[Scene modeling code data]

########

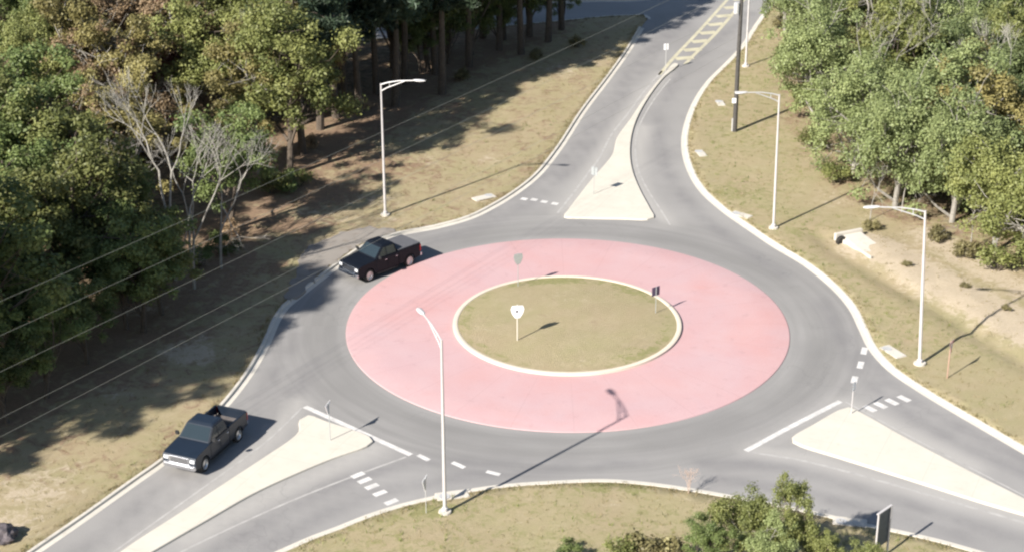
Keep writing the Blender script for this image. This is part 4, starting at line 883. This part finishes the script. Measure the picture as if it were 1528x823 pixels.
# undergrowth at the wood edges
SH = [(405, 290, 'bush_olive', 1.1, 'olive shrub in the group on the verge under the bare-trunked oak, leftmost'), (425, 286, 'bush_green', 1.0, 'green shrub under the bare-trunked olive oak'), (448, 280, 'bush_olive', .9, 'olive shrub right under the bare-trunked olive oak'),
      (330, 380, 'bush_green', 1.0, 'green shrub at the foot of the slender leafless tree'), (300, 398, 'bush_green', .9, 'green shrub beside the feet of the leafless trees'), (352, 352, 'bush_rust', .9, 'brownish shrub behind the shaded strip left of the apron'),
      (205, 440, 'bush_green', 1.2, 'green shrub in the shade under the dark oak'), (230, 428, 'bush_olive', 1.2, 'sunlit olive shrub left of the tallest leafless tree'), (470, 225, 'bush_rust', .9, 'brown shrub on the reddish litter left of the verge lamp post'),
      (545, 165, 'bush_rust', .8, 'brown shrub in the litter behind the verge lamp post'), (690, 120, 'bush_dry', .9, 'dry shrub in the shade under the pines'), (860, 72, 'bush_dry', .9, 'dry shrub in the shadow by the upper road kerb'),
      (800, 90, 'bush_dry', .8, 'dry shrub at the sunny end of the upper left verge'), (1300, 345, 'bush_dry', .7, 'dry shrub above the pale culvert end'), (1398, 360, 'bush_dry', .9, 'dry shrub on the bank behind the bracketed lamp post'),
      (1442, 385, 'bush_dry', 1.0, 'dry shrub on the sandy bank before the low olive tree'), (1490, 405, 'bush_olive', 1.1, 'olive shrub on the sandy bank near the right picture edge'), (1250, 275, 'bush_olive', 1.0, 'olive shrub at the foot of the right wood above the culvert'),
      (1212, 225, 'bush_olive', 1.0, 'olive shrub behind the verge lamp post'), (1195, 160, 'bush_olive', 1.0, 'olive shrub at the wood edge level with the lamp arm'), (1175, 95, 'bush_olive', 1.1, 'olive shrub at the wood edge right of the far lamp post'), (1165, 45, 'bush_dry', 1.1, 'dry shrub by the upper road at the top of the right wood')]
BK = [(1352, 402, 'left of the bracketed lamp post'), (1440, 432, 'in the middle of the sandy bank'), (1500, 468, 'low on the sandy bank near the picture edge')]
SH += [(u, v, 'bush_dry', .36, 'tiny dry clump '+w_) for u, v, w_ in BK]
for u, v, k, s, lab in SH:
    g = g2(u, v); unit(k, g[0], g[1], s, random.uniform(0, 6), lab, 'shrub', 'shrubs at the wood edges')

for o in list(PROTO.values()):                                      # kinds that were not planted
    if o.get('_free'):
        for c in list(o.children): bpy.data.objects.remove(c)
        bpy.data.objects.remove(o)
# dry grass tufts on the verges
def tufts(n, mat, sel, h0, name, edge=False):
    r = np.random.default_rng(len(name)*7); P = np.stack([r.uniform(-45, 40, n*4), r.uniform(-30, 78, n*4)], 1)
    if edge: i_ = r.integers(0, len(back), n*4); P = back[i_]+(np.roll(back, -1, 0)[i_]-back[i_])*r.uniform(0, 1, (n*4, 1))+out_n[i_]*(np.abs(r.normal(size=(n*4, 1)))*.22+.02)+r.normal(size=(n*4, 2))*.05
    P = P[(~inside(outline, P)) & (dist_poly(outline, P, True) > (.17 if edge else .35)) & (~inside(apron, P))]
    P = P[sel(P, r)][:n]; m = len(P); k = 6
    c = np.repeat(P, k, 0)+r.normal(size=(m*k, 2))*.09; az = r.uniform(0, 6.28, m*k); h = h0*r.uniform(.5, 1.4, m*k); ln = h*r.uniform(.2, .8, m*k); wd_ = .022*r.uniform(.7, 1.4, m*k)
    idx = np.array([np.argmin((NGV[:, 0]-x)**2+(NGV[:, 1]-y)**2) for x, y in P]); z = np.repeat(NGZ[idx], k)-.02
    dx, dy = np.cos(az), np.sin(az)
    a = np.stack([c[:, 0]-dy*wd_, c[:, 1]+dx*wd_, z], 1); b = np.stack([c[:, 0]+dy*wd_, c[:, 1]-dx*wd_, z], 1); t = np.stack([c[:, 0]+dx*ln, c[:, 1]+dy*ln, z+h], 1)
    V = np.stack([a, b, t], 1).reshape(-1, 3); T = np.repeat(np.repeat(np.clip(r.uniform(0, 1, m)*.6+.2, 0, 1), k)+r.uniform(-.2, .2, m*k), 3)
    tag(link(name, raw_mesh(name, V, np.arange(len(V), dtype=np.int32).reshape(-1, 3), mat, dict(tint=np.clip(T, 0, 1)))), kind='stuff')
nm = (np.abs(GV[:, 0]) < 60) & (GV[:, 1] > -40) & (GV[:, 1] < 92) & (~din); NGV, NGZ = GV[nm], gz[nm]
def near_i(P): return np.array([np.argmin((NGV[:, 0]-x)**2+(NGV[:, 1]-y)**2) for x, y in P])
NGR = green[nm]; NSA = sand[nm]
tufts(2600, M['grass'], lambda P, r: (np.abs(P[:, 0]) < 45) & (P[:, 1] > -30) & (P[:, 1] < 80), .13, 'kerbside_grass', True)
tufts(7000, M['grass'], lambda P, r: (~inside(wood_l, P)) & (~inside(wood_r, P)), .10, 'dry_grass')
def gsel(P, r):
    i = near_i(P); return r.uniform(size=len(P)) < np.clip(NGR[i]*1.3-NSA[i]-.15, 0, 1)
tufts(3000, M['weed'], gsel, .2, 'green_weeds')
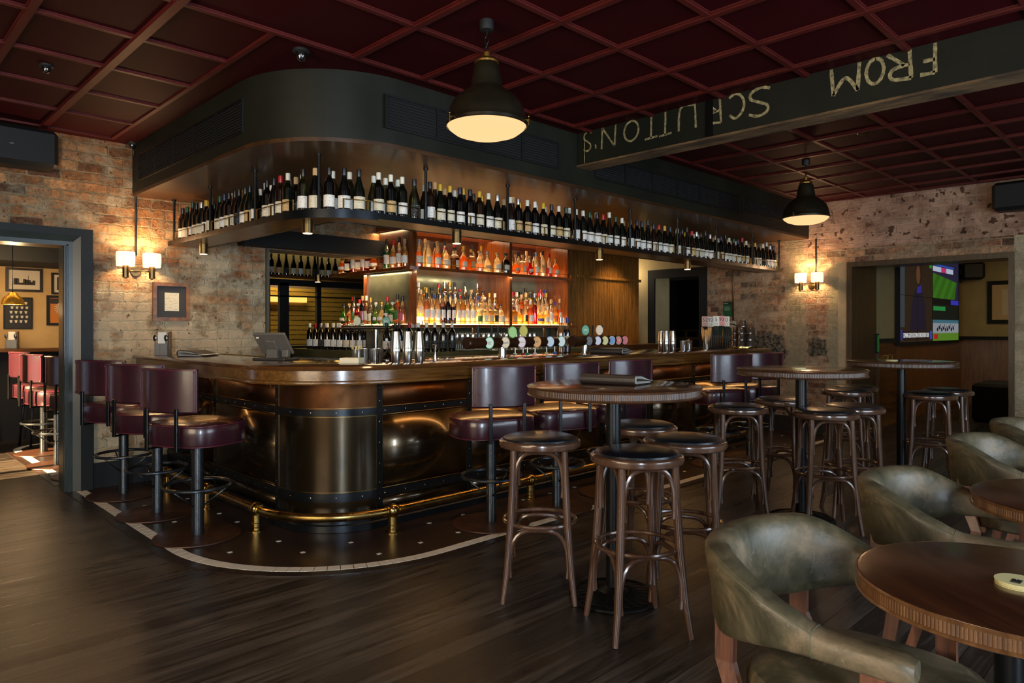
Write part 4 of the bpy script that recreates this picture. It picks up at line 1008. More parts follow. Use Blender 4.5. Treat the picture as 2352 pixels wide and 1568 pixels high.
def spirit(x, y, z, kind, liquid, lb, cp, face, label, group, fill=.7, glass='clear'):
    key = (kind, liquid, glass, round(fill, 1))
    prof, l0, l1, c0, c1, n, _ = sp_prof(kind)
    a0 = PI / 4 if n == 4 else 0
    if key not in _sc:
        zt = prof[-1][1]; zf = zt * fill * .85; P2 = []; mis = []
        done = False
        for i, (r, zz) in enumerate(prof):
            if not done and zz > zf and P2:
                r0, z0 = P2[-1]; f = (zf - z0) / (zz - z0); P2.append((r0 + (r - r0) * f, zf)); done = True
            P2.append((r, zz))
        mis = [0 if P2[i + 1][1] <= zf + 1e-6 else 1 for i in range(len(P2) - 1)]
        g = G().lathe(P2, n=n, a0=a0, mis=mis, smooth=n != 4)
        _sc[key] = g.mesh('body', [GL[liquid], GL[glass]])
    t = link('spirit_bottle', _sc[key], None, (x, y, z), face); tag(t, label, 'bottle', group)
    if lb:
        k = ('lab', kind, lb)
        if k not in _sc:
            rb = max(rad_at(prof, l0 + (l1 - l0) * q / 4) for q in range(5)) + .0008; g = G()
            if n == 4: s_ = rb * .7071 + .0006; g.box(-s_ * .8, -s_ - .001, l0, s_ * .8, -s_, l1)
            else:
                vs = []; fs = []; m = 12
                for i in range(m + 1):
                    a = -PI / 2 - 1.0 + 2.0 * i / m; vs += [(rb * math.cos(a), rb * math.sin(a), l0), (rb * math.cos(a), rb * math.sin(a), l1)]
                for i in range(m): fs.append((2 * i, 2 * i + 2, 2 * i + 3, 2 * i + 1))
                g.add(vs, fs, 0, True)
            _sc[k] = g.mesh('label', LB[lb])
        link('label', _sc[k], t)
    k = ('cap', kind, cp)
    if k not in _sc:
        r = prof[-1][0] + .0006; g = G()
        if kind in ('squat', 'round', 'square'): g.lathe([(r * .8, prof[-1][1] - .01), (r * .85, c0 + .018), (r * 1.15, c0 + .02), (r * 1.15, c1), (.0005, c1 + .001)], n=14)
        else: g.lathe([(r, c0), (r, c1), (.0005, c1 + .001)], n=14)
        _sc[k] = g.mesh('stopper', CP[cp])
    link('stopper', _sc[k], t)
    return t
KIND = ['tall', 'slim', 'squat', 'round', 'square', 'flask', 'tall', 'flask']
KW = {'tall': 'tall', 'slim': 'slender', 'squat': 'squat', 'round': 'rounded', 'square': 'square', 'flask': 'sloping'}
LQ = ['gold', 'amber', 'pale', 'pale', 'gold', 'amber', 'rose', 'pale', 'clear', 'gold', 'red', 'pale']
RAD = {'tall': .036, 'slim': .034, 'squat': .05, 'round': .056, 'square': .038, 'flask': .043}
tier_word = ['front', 'second', 'rear']
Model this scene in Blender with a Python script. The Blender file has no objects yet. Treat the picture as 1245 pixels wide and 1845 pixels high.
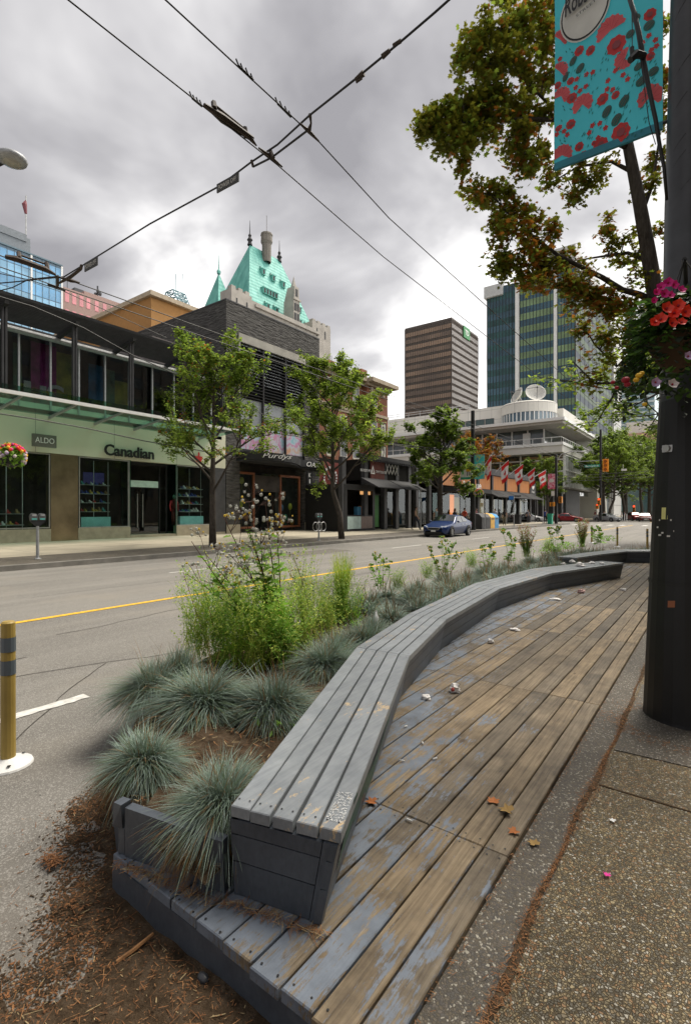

########

From the data above, show each line that contains "pixels".

Keep writing the Blender script for this image. This is part 4, starting at line 883. This part finishes the script. Measure the picture as if it were 1528x823 pixels.
Write part 4 of the bpy script that recreates this picture. It picks up at line 1008. More parts follow. Use Blender 4.5. Treat the picture as 2352 pixels wide and 1568 pixels high.
Model this scene in Blender with a Python script. The Blender file has no objects yet. Treat the picture as 1245 pixels wide and 1845 pixels high.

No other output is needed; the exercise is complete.